How to Increase Employee Engagement to Boost Your Bottom Line

Brian Hughes

Friday, April 1st, 2016

In America, only 32 percent of employees are engaged at work, and it’s costing businesses billions of dollars a year in lost revenue, from the cost of employee turnover to lost productivity and poor customer satisfaction ratings. The answer: If you want to increase profits, keep your team happy.

Find Your Baseline To Increase Employee Engagement

Before you can focus on improvement, you need to know where you stand. You’ll get a pretty good idea of how engaged your employees are by looking at productivity, turnover and absenteeism, but survey data can provide unbiased information you can use to align your staff with corporate goals. Once you know what you’re working with, you can craft a strategy to get the staff engaged and happy to be working with you.

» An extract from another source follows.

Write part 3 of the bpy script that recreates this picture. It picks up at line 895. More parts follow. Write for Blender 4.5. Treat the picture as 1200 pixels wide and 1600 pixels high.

Remember, Your Employees Are Assets

Research shows the biggest drivers of employee engagement are belief in management and growth and development. Build strong relationships with your team and provide opportunities for advancement. Focus on creating a positive work environment with emphasis on employee well-being.

While an employee benefits package may go a long way in helping you attract top talent, it won’t necessarily translate to top performance. Incentives, particularly those that help improve work-life balance, however, can make a difference. Talk to your team to learn what incentive programs they’d be most interested in to ensure your investment is well spent.

Consider offering flex-time, with clear guidelines as to who is eligible for what, and when, so employees have the option of working a more flexible schedule. Though it seems counterintuitive, giving your employees ample time off helps productivity. Seventy-seven percent of HR managers say employees who take their vacation time are more productive than the employees who do not, and 75 percent say this leads to higher performance while 78 percent say it leads to higher job satisfaction.

Adjust Your Processes

How are you currently tracking your employee productivity and performance? If you’re micromanaging, your employees are feeling it — and chances are they’re not too happy about it. Consider changing how you track these things to better allow employees to maintain control. There are many tools available online that make it easy for you to keep tabs on how your staff is doing, without breathing down their neck as you do it.

What else can you do to simplify everything — not just for your team, but for you as well? With the variety of cloud-based software options on the market, many integrate to streamline workflow and processes, thus creating more efficient use of time, allowing for productivity increases elsewhere.

For example, integrating your customer relationship management (CRM) software into your website’s lead capture form could automatically send the contact information to the CRM, so a staff member doesn’t have to manually enter all the data. Instead, they can focus on following up on those leads and nurturing them through the funnel.

Learn the Power of Praise

Whenever and wherever possible, praise your team for a job well done. A 2013 study showed 83 percent of employees believe recognition was better than any gift or reward. The study also said 88 percent found managerial praise either “very” or “extremely” motivating while 76 percent said the same of peer praise.

It’s worth noting that employees who have tenure, are engaged and are working a position where their talents shine have an average of 18 percent higher productivity rate than average employees, and 35 percent higher than someone who doesn’t have tenure, isn’t engaged and is working in a position where their talents aren’t highlighted. Spend time making sure your staff is in the right job and creating a work environment that keeps them engaged, so they want to stay and build tenure.  In the end, you’ll boost employee performance and profit. You could see an increase of $6 million or more per 1,000 workers, and even more when working with highly educated professionals.

Bottom Line

Work for your employees, and they’ll work for you.